# Stated goal
In the listing below, locate the line that contains "were 1920x1440 pixels." and the line that contains "from mathutils import Vector, Matrix". Restate word for word those two lines and every line between them, and nothing else.
══ Stored records
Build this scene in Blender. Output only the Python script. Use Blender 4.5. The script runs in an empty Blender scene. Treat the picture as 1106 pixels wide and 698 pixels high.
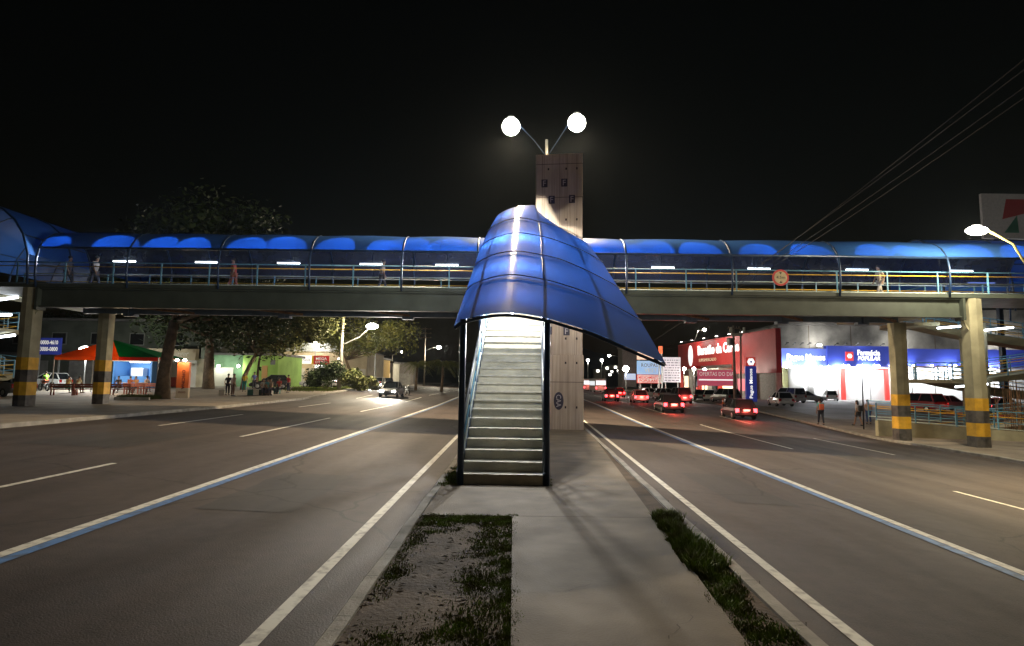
════
══ Stored records
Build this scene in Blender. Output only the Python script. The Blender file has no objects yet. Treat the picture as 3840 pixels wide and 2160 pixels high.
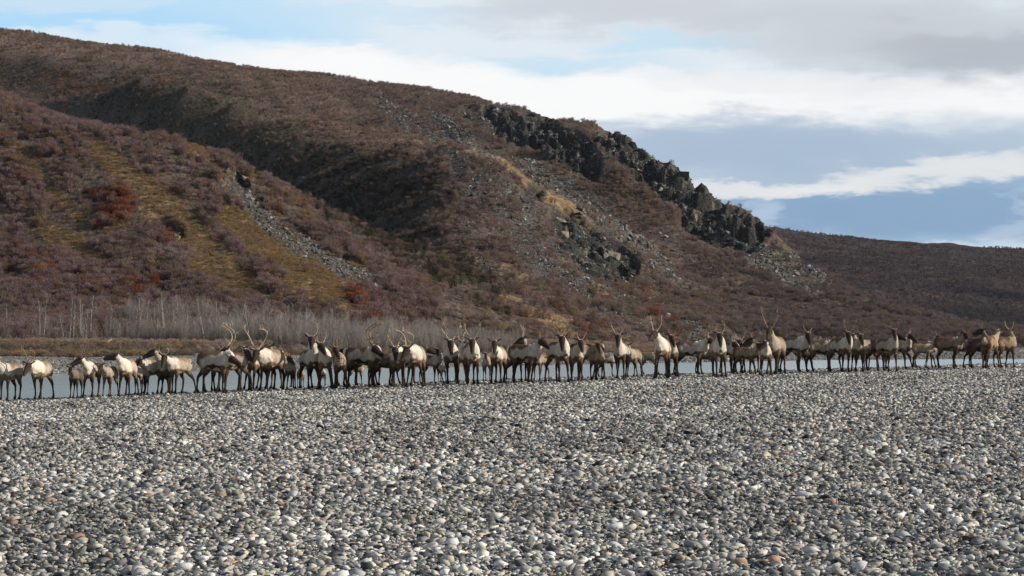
════
══ Stored records
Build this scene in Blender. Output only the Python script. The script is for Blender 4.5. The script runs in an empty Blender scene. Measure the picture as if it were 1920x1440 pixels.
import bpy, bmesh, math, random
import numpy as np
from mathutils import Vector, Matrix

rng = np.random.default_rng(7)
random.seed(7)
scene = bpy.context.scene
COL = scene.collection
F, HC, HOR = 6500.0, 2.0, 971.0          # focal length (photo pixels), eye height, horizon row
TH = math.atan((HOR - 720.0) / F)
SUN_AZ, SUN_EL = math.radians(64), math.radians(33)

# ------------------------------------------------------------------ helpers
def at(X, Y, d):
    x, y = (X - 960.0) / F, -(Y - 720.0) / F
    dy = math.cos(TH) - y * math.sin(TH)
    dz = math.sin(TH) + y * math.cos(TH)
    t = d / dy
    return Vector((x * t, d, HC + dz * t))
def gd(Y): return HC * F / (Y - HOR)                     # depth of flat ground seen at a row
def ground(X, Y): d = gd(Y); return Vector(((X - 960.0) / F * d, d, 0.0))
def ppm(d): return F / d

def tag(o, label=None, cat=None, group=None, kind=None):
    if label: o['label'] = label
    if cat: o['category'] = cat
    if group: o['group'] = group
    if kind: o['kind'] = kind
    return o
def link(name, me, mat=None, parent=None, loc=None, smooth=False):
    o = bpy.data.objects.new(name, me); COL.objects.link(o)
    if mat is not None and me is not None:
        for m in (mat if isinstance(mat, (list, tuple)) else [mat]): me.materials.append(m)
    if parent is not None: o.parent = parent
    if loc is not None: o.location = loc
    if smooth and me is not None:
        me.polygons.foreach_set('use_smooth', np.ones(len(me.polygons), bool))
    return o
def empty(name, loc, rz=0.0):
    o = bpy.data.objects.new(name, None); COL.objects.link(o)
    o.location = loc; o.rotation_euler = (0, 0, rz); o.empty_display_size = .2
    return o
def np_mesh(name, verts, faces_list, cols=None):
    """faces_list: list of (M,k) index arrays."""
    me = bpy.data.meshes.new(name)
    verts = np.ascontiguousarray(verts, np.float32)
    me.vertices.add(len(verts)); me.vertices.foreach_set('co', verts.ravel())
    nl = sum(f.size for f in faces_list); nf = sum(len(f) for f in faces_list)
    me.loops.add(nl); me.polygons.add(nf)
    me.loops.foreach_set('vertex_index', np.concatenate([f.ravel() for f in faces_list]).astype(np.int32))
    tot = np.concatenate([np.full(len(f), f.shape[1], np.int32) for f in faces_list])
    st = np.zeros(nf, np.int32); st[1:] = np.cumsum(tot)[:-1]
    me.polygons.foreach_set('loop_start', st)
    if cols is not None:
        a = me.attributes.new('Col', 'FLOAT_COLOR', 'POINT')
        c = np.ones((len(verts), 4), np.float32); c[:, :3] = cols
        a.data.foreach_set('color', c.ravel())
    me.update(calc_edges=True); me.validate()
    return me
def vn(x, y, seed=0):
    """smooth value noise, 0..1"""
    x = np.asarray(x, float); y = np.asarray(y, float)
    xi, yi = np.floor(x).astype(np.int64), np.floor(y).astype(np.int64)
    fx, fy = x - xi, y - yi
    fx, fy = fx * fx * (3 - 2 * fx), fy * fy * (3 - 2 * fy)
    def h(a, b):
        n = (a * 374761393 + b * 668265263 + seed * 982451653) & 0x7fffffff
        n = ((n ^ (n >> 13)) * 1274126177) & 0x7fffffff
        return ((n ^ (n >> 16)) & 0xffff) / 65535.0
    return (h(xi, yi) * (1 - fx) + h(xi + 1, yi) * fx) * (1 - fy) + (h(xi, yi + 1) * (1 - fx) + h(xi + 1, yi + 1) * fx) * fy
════
# Answer below
Build this scene in Blender. Output only the Python script. The script is for Blender 4.5. The script runs in an empty Blender scene. Measure the picture as if it were 1920x1440 pixels.
import bpy, bmesh, math, random
import numpy as np
from mathutils import Vector, Matrix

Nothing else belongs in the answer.